-- begin --

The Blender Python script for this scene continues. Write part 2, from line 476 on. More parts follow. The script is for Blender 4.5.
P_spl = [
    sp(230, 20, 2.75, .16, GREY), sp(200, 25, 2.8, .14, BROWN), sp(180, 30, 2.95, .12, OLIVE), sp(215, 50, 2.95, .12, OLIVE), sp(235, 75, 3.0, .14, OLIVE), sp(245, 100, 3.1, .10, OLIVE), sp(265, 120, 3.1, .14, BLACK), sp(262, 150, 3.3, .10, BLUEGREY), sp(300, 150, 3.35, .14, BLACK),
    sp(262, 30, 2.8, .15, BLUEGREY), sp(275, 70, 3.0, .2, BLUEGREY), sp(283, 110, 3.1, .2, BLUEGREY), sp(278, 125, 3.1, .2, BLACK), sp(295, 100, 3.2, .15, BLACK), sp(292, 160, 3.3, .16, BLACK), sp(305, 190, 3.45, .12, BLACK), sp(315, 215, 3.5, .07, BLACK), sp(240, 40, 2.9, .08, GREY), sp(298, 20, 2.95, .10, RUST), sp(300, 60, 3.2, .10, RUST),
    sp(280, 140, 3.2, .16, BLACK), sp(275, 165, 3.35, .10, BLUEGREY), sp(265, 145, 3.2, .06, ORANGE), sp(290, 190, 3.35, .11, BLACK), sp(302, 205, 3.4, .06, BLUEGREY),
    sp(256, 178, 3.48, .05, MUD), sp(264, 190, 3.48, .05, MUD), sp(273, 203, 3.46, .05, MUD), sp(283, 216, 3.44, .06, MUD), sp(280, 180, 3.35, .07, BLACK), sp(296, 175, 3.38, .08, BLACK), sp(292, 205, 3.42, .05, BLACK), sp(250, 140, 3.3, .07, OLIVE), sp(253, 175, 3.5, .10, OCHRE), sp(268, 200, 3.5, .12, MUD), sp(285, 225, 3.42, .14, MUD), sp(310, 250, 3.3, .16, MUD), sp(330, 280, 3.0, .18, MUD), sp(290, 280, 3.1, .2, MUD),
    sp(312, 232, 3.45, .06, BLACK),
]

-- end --

→ **Required task**:
Repeat the listing above without any change.

→ **Exercise solution**:
The Blender Python script for this scene continues. Write part 2, from line 476 on. More parts follow. The script is for Blender 4.5.
P_spl = [
    sp(230, 20, 2.75, .16, GREY), sp(200, 25, 2.8, .14, BROWN), sp(180, 30, 2.95, .12, OLIVE), sp(215, 50, 2.95, .12, OLIVE), sp(235, 75, 3.0, .14, OLIVE), sp(245, 100, 3.1, .10, OLIVE), sp(265, 120, 3.1, .14, BLACK), sp(262, 150, 3.3, .10, BLUEGREY), sp(300, 150, 3.35, .14, BLACK),
    sp(262, 30, 2.8, .15, BLUEGREY), sp(275, 70, 3.0, .2, BLUEGREY), sp(283, 110, 3.1, .2, BLUEGREY), sp(278, 125, 3.1, .2, BLACK), sp(295, 100, 3.2, .15, BLACK), sp(292, 160, 3.3, .16, BLACK), sp(305, 190, 3.45, .12, BLACK), sp(315, 215, 3.5, .07, BLACK), sp(240, 40, 2.9, .08, GREY), sp(298, 20, 2.95, .10, RUST), sp(300, 60, 3.2, .10, RUST),
    sp(280, 140, 3.2, .16, BLACK), sp(275, 165, 3.35, .10, BLUEGREY), sp(265, 145, 3.2, .06, ORANGE), sp(290, 190, 3.35, .11, BLACK), sp(302, 205, 3.4, .06, BLUEGREY),
    sp(256, 178, 3.48, .05, MUD), sp(264, 190, 3.48, .05, MUD), sp(273, 203, 3.46, .05, MUD), sp(283, 216, 3.44, .06, MUD), sp(280, 180, 3.35, .07, BLACK), sp(296, 175, 3.38, .08, BLACK), sp(292, 205, 3.42, .05, BLACK), sp(250, 140, 3.3, .07, OLIVE), sp(253, 175, 3.5, .10, OCHRE), sp(268, 200, 3.5, .12, MUD), sp(285, 225, 3.42, .14, MUD), sp(310, 250, 3.3, .16, MUD), sp(330, 280, 3.0, .18, MUD), sp(290, 280, 3.1, .2, MUD),
    sp(312, 232, 3.45, .06, BLACK),
]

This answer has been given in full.